Not only are Coach outlets more accessible than in the past, but the company made the mistake of offering lots of factory merchandise online beginning in 2011. Coach used third-party flash-sale sites to tap new databases of value-oriented customers and sent out its own invitations for flash sales to its most loyal outlet shoppers. But the line between outlet and non-outlet wasn't so easy to draw on the internet, and the conversation around the brand veered ever more in the direction of Coach Factory goods.

Ultimately, the moves online came at the expense of "brand equity," Luis acknowledged in January. While it's hurting e-commerce revenue in the short term, Coach has now cut ties to the third-party sites and drastically reduced access to its own outlet flash sales online (you have to sign up on a wait list). Luis added that the company is being "very vigilant in ensuring that we try and keep resellers off" such events, in January's conference call.

As for physical outlets, though, it's full steam ahead. Luis has said "the key is not just to see it as a promotional channel, but to see it as a channel which is of relevance to a certain consumer, who does not shop in other channels." Coach has remodeled most of the factory stores to make them look nicer, with "enhanced visual merchandising and marketing elements." That actually includes removing "outlet" and "factory" signage, retail analysts at KeyBanc wrote in a March 4 note.

Analysts peppered Coach executives with questions on Tuesday's earnings call about how it planned to elevate its brand and raise prices on the high-end, while closing full-line stores and expanding outlets. "How are we supposed to think about that balancing act...?" one analyst asked. Another inquired about "pricing integrity" while a third asked why it planned to open 15 more outlet locations given the recent slowdown in foot traffic.
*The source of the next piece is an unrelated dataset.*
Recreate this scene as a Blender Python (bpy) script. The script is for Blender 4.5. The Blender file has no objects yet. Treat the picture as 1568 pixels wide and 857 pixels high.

"There are some who believe that there's maybe a magic formula to full-price doors to a factory door, of 3-to-1, or 4-to-1, or whatever it may be — I haven't seen that at play in our own analytics," Luis responded. "Certainly there is a fine balance, and it really comes down to consumer perceptions across the channels. As we've suggested and talked about, we've taken very important steps as it relates to how we deal with the online (e-flash sale) customer in terms of trying to manage those impressions. And as it relates to the actual outlet channel, we will make any moves in a very careful way in terms of selecting doors, looking at cannibalization and doing so by markets."

"We understand that our full-price business must lead, and all of our attention to date or the vast majority of our attention to date has been on full-price product, stores, and marketing," he said.